Bill McLain

When I was first thinking about getting a road bike for cross-training (I was a runner at the time), I was quizzing my neighbor Bill McLain about what to get. Bill looked me over and asked, “How tall are you?” When I told him – six feet – he said, “I think I have a bike in my garage that might work for you.” I got the old frame repainted (Bill insisted – he knew a bike should look nice) and Bill built it up for me out of old hand-me-down parts – my first serious bicycle.

It would be wrong to say Bill changed my life. We change our own lives. But Bill helped.

My first bicycle race was his Moriarty Record Challenge – one of the great bicycle events around. Bill organized the Tuesday Night Crits, where I got my first taste of the hurly burly of racing in a crowd. One night when I pulled up to the crit starting line a little early, Bill walked over to me and said, “Word of advice.” And he tapped his hands on the drops, the curved lower part of the bike’s handlebars. “You really want to be down here,” he said. A little thing, a bit of soft help. And as I dropped off the back of the pack, racing home alone (nothing more pathetic than racing a crit by yourself) Bill said to me as I rolled past “Having fun, John?” And I was, a great deal.

In March, I was out helping out at the Route 6 road race, our season’s kickoff. Bill was there, running the show, as always, the empresario of New Mexico bike racing. He was very sick, and I guess it was the meds that made him cold, terribly cold. I gave him both my coats. How can you not give a dying man your coat?

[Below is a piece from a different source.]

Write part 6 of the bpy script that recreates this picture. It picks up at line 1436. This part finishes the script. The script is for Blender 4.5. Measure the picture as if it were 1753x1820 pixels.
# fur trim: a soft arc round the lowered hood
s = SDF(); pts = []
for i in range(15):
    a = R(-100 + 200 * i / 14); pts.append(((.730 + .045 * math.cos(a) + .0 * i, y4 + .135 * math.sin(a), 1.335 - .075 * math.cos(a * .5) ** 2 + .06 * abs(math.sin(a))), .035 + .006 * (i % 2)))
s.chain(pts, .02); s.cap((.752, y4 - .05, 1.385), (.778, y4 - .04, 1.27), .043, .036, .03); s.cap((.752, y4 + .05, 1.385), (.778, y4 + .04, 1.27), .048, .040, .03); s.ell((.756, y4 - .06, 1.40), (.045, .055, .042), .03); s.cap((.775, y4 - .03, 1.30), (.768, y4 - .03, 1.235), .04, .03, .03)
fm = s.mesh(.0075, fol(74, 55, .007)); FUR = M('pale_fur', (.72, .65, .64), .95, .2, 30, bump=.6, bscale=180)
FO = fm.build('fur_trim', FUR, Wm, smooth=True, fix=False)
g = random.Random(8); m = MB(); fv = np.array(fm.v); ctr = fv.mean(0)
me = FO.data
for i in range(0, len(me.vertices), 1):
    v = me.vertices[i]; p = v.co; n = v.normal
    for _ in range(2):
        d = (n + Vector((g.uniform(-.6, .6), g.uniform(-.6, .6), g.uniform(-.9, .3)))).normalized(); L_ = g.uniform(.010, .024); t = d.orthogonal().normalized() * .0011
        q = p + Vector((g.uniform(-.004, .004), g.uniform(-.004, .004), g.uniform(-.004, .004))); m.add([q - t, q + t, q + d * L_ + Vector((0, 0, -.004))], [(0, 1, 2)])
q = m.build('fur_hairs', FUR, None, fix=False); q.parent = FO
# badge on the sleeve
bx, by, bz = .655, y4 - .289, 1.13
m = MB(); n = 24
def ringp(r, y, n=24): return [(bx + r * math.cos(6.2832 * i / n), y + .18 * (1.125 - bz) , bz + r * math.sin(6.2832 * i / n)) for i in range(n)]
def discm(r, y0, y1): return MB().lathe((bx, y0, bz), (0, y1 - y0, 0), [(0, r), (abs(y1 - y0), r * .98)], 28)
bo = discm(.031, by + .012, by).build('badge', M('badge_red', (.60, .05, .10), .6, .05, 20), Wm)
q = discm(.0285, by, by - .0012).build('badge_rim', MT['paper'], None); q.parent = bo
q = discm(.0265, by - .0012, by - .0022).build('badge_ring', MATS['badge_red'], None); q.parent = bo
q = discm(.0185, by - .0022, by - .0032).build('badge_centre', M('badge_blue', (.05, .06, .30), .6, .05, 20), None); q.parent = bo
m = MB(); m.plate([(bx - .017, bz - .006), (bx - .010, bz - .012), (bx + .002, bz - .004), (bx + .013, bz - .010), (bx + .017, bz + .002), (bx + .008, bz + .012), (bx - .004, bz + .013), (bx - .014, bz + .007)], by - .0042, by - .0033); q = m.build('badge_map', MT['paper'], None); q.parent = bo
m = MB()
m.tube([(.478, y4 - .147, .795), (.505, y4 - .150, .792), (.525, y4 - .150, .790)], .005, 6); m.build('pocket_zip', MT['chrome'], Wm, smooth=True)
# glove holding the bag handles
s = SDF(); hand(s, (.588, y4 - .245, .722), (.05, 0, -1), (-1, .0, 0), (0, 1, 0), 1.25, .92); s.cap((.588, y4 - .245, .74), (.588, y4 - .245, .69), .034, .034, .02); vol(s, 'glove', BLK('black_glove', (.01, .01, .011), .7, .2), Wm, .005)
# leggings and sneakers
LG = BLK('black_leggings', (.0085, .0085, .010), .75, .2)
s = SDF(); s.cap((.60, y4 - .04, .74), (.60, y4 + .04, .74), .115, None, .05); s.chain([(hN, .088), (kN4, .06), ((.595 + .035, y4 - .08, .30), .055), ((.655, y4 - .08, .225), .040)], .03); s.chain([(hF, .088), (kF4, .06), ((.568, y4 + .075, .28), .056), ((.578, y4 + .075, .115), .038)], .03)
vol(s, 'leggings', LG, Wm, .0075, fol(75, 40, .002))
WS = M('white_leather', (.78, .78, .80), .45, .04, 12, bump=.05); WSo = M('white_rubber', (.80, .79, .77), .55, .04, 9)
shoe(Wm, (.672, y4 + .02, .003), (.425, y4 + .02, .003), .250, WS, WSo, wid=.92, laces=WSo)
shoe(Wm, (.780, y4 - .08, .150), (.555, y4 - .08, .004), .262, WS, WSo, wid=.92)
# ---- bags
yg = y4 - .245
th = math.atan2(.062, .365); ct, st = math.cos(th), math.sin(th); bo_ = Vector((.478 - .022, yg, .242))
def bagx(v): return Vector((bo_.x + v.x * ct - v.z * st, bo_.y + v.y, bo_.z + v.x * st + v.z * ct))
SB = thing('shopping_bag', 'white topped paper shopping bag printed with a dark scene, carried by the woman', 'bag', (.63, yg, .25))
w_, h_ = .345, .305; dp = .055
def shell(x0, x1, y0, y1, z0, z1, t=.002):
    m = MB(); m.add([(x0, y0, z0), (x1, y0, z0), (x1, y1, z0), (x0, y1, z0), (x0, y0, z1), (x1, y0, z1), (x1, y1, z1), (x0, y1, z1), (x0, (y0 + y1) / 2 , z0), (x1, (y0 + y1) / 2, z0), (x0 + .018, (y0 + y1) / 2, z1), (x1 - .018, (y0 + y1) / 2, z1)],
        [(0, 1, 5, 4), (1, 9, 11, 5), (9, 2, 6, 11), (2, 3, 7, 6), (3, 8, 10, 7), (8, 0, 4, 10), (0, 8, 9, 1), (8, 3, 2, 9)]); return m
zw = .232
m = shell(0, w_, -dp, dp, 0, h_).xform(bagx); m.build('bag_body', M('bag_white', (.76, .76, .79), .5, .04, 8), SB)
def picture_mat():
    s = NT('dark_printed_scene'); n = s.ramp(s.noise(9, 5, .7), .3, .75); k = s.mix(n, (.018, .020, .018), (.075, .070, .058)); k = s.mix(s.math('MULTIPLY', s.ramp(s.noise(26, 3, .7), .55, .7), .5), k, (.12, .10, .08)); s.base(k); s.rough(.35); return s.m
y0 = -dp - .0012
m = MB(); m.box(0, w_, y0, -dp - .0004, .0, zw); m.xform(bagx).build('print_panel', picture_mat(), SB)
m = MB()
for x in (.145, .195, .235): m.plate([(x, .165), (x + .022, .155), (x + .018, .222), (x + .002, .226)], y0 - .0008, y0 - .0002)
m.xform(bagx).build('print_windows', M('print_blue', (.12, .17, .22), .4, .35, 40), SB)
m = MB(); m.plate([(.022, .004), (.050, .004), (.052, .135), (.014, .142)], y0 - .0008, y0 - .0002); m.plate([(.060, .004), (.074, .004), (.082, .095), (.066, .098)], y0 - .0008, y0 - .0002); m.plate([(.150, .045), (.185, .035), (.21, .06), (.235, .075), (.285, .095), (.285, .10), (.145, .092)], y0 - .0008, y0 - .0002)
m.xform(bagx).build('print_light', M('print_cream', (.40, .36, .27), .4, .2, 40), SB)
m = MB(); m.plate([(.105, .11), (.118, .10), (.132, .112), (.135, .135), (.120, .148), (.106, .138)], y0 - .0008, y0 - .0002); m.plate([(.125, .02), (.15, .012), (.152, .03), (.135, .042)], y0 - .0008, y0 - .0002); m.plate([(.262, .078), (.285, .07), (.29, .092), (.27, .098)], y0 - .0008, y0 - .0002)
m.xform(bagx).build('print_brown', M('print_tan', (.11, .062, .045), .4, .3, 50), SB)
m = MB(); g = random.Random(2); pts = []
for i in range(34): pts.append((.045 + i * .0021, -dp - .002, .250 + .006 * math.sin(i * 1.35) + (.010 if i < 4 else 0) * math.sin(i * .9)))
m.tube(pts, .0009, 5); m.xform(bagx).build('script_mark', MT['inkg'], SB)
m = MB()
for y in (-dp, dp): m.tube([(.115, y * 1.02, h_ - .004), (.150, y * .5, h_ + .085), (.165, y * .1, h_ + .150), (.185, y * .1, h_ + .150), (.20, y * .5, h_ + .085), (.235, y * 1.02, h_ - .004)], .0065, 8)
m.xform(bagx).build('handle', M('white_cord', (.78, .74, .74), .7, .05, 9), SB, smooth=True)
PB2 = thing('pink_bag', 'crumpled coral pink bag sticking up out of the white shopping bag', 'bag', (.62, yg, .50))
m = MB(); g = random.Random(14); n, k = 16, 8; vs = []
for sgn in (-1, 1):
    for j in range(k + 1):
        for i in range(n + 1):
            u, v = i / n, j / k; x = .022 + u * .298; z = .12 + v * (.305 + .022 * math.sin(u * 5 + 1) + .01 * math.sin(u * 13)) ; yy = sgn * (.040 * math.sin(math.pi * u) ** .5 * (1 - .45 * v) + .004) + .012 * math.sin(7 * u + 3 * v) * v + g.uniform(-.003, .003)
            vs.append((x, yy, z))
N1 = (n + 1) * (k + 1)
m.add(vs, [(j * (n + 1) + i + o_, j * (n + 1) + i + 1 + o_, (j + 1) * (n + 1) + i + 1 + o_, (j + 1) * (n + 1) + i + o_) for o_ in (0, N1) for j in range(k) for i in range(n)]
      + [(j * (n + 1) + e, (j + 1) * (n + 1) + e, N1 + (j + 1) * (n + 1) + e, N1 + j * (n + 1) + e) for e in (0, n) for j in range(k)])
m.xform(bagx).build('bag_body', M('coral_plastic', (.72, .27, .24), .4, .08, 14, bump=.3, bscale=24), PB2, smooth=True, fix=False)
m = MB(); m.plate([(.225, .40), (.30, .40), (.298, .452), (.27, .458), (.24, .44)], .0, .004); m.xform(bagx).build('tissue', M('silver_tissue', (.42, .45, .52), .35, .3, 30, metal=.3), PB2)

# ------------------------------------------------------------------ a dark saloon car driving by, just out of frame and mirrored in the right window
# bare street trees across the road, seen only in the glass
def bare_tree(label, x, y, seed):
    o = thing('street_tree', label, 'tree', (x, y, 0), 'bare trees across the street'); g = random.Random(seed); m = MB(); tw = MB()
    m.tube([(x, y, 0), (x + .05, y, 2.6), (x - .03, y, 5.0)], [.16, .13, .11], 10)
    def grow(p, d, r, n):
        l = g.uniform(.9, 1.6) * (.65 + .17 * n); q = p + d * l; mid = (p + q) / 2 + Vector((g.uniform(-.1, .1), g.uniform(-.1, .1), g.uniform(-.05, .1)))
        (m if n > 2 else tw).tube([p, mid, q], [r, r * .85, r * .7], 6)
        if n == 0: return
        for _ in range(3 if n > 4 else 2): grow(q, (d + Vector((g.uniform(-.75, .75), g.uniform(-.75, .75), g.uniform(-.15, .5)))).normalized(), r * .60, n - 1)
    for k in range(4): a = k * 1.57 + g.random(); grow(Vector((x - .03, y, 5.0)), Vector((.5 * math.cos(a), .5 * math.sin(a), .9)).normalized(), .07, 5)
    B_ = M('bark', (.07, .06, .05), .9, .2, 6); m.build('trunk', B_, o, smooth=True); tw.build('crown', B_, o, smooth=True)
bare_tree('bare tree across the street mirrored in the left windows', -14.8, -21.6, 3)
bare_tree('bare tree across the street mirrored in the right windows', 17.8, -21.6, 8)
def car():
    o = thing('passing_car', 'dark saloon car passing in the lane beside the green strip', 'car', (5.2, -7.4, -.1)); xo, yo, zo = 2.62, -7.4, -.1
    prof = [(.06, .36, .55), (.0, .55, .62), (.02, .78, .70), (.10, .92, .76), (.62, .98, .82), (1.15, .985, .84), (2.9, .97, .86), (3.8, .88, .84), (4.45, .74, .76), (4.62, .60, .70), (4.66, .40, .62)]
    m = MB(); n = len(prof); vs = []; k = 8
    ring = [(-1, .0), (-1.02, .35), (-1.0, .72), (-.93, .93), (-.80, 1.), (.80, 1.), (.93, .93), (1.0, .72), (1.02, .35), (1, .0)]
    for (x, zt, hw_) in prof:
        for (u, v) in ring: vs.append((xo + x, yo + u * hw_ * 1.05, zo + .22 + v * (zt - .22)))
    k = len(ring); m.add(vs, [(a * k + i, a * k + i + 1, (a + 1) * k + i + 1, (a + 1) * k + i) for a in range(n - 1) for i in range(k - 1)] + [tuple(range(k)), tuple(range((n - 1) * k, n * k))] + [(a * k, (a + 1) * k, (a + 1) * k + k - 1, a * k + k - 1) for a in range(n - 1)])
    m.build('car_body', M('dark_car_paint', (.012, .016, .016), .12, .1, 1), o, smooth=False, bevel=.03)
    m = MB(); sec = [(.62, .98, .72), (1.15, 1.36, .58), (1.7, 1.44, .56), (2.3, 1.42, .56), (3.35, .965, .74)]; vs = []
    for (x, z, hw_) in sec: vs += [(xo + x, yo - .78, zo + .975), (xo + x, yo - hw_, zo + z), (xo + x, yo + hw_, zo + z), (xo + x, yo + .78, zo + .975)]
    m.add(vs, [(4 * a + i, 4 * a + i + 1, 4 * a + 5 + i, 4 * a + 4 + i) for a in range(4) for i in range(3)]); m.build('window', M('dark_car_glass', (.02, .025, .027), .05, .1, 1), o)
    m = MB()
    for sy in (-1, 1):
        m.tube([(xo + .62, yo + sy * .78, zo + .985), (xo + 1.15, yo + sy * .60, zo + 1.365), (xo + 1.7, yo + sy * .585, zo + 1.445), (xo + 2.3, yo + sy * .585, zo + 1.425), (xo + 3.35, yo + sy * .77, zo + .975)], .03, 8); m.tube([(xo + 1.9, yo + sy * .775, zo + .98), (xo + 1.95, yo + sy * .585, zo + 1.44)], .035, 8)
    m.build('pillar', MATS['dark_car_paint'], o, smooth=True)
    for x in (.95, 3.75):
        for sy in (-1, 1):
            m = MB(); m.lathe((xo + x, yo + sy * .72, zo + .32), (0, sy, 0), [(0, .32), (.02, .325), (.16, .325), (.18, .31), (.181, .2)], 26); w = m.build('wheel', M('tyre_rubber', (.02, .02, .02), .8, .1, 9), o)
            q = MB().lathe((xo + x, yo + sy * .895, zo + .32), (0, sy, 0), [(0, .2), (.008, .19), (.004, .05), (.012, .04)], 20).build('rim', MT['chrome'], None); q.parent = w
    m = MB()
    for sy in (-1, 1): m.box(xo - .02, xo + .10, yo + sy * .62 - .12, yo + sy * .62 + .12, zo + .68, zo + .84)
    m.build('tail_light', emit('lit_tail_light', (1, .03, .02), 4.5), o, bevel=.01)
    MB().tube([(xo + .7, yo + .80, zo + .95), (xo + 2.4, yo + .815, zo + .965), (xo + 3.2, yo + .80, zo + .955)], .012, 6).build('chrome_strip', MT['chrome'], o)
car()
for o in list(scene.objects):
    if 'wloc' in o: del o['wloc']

Bill died this afternoon. I have no special claim here. His teammates, his family, his friends all have lost much more than I. But that’s the point, really. I’m several ripples distant on the pond, and he changed my life too.

2 Comments

  1. Thanks, John.
    I met Bill through friends on NM Velo, and knew him mainly through social gatherings. Those ripples around Bill travel pretty far. He will be missed.